Prague, Oct. 27 (CNA) A controversial visit to Taiwan in 2020 by Miloš Vystrčil, president of the Czech Republic Senate, is now the subject of a documentary, which premiered in Prague on Monday.

The documentary, titled "Jsem Tchajwanec" (I am Taiwanese), highlights Vystrčil's strong pushback against pressure from China and his own government when he was about to embark on the visit Aug. 30 to Sept. 4, 2020.

The film "evokes memories of a journey that remains deeply meaningful," Vystrčil told CNA at the premiere at the annual Ji.hlava International Documentary Film Festival in Prague.

Vystrčil said he was pleased to see that the Taiwan-Czech partnership remained enduring, and he expressed his continued support for the Taiwanese people, saying, "I am rooting for you."

At a post-screening panel discussion, he said that the 1989 Velvet Revolution and the subsequent fall of communism in Czechoslovakia were a powerful reminder that "freedom is hard-won and must be cherished."

"Once we have gained freedom, we must never again give it up by abandoning what is right, out of fear or threat," Vystrčil said, adding that his decision to visit Taiwan in 2020 was guided by that conviction.

In an interview with CNA in 2024, Vystrčil said he had been warned by his country's Ministry of Foreign Affairs and Chinese diplomats there not to proceed with his plans to visit Taiwan, after he took office as president of the Czech Republic Senate in February 2020.

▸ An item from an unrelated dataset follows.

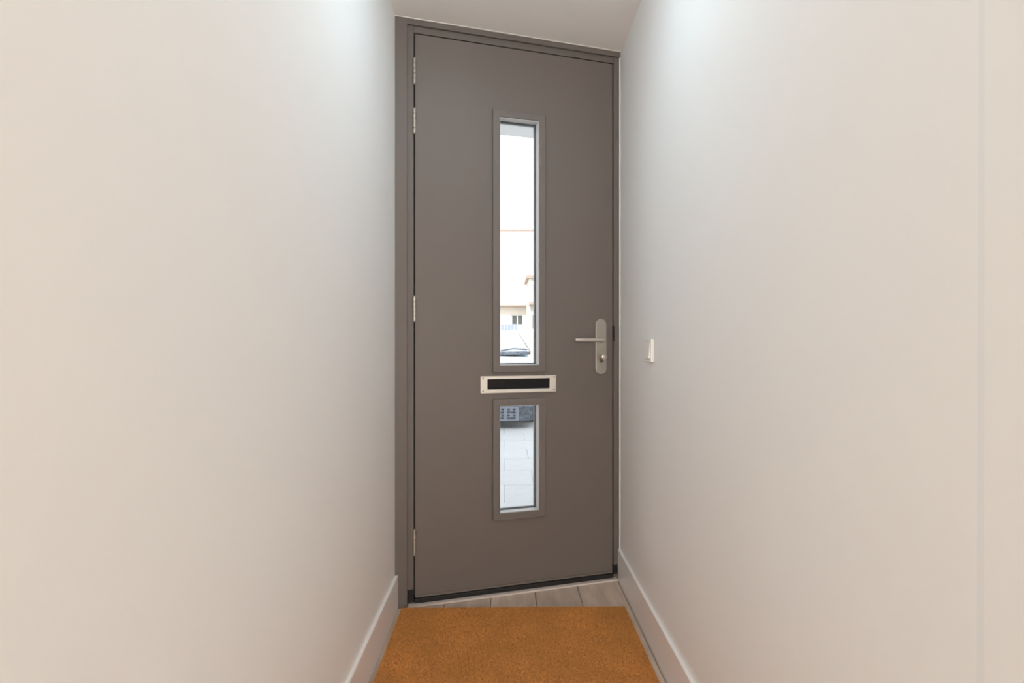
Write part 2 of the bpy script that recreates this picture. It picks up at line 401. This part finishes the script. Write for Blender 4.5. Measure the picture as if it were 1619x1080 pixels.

Vystrčil, however, went ahead with the visit, becoming the first head of parliament from a non-allied country to address Taiwan's Legislature. At the end of his speech in the Legislative Yuan, he declared "I am Taiwanese," in Mandarin.

His statement was in the spirit of United States President John F. Kennedy's famous declaration in German, "I am a Berliner," which he made during a speech in West Berlin in 1963.

Kennedy was expressing solidarity with the people of West Berlin, who were living in a democratic enclave surrounded by communist East Germany during the Cold War.